2016-05-12

Speaking at an event held at Downing Street, the Prime Minister said more than 40,000 jobs in the UK’s food and drinks industry will be safer inside a reformed European Union. 

The event, part of the GREAT Britain campaign to drive UK exports, saw leading food and drink companies from across the country, including Welsh suppliers Anglesey Sea Salt and Dunbia meats, show off their best produce.

The Anglesey Sea Salt Company produces Halen Môn Anglesey Sea Salt, which is a Protected Food within the EU. This means that only sea salt from a specific area on the Menai Strait between Anglesey and mainland Wales, produced in a certain way, can be sold under this name across the EU. Employing 22 people, its exports make up over a third of their business, with nearly half of those going to the EU.

Dunbia supply meat around the UK and the EU, employing 4,000 people across the country. Around £20m of their business comes from exporting to the EU, with Welsh Lamb making up over a quarter of this market. The Welsh Lamb they export is also a protected food name across the EU.
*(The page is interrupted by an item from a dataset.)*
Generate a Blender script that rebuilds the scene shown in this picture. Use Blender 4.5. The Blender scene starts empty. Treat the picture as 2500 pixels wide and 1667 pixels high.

Nationally, the UK’s food and drink manufacturing industry supports 440,000 jobs and made £11 billion in EU exports for the UK economy last year – and the Prime Minister warned that this could be put at risk if the UK votes to leave the European Union on 23 June.

If the UK were to leave the EU, exporters would face crippling tariffs to sell their goods to Europe— such as up to 70% for beef products – costing producers around £240million per year. EU tariffs on cheese could cost £153m a year, cereal exports could be hit with a £40m bill and lamb products could face tariffs as high as 42%.

Meanwhile the loss of European protected geographical status would be another blow to the industry. 73 unique UK foods and drinks benefit from European protected geographical status. This protected status helps safeguard some of Britain’s best-loved great British produce from imitation – from cheese made on Orkney, rhubarb from Yorkshire, to the world-famous Cornish Pasty and helps generate revenues of £900 million.

Prime Minister David Cameron said:

“Today I was proud to host some of the finest food and drink producers from across Britain. Their products are popular not just here but across Europe and many of them do significant amounts of trade with the continent. But leaving the EU will rob them of the level playing field and the free access to trade that they currently have.

As we get closer to 23 June and this crucially important referendum, I hope people will focus on what as a country we will get out of staying in a reformed EU and what the costs could be of taking a leap into the dark and choosing to go out on our own. We know that Britain’s families will be poorer if we left – losing out on £4,300 a year.

And the great British food and drink manufacturers I met today are clear that they don’t want to gamble their businesses and their employees’ livelihoods on the roll of a dice that leaving the EU would be.”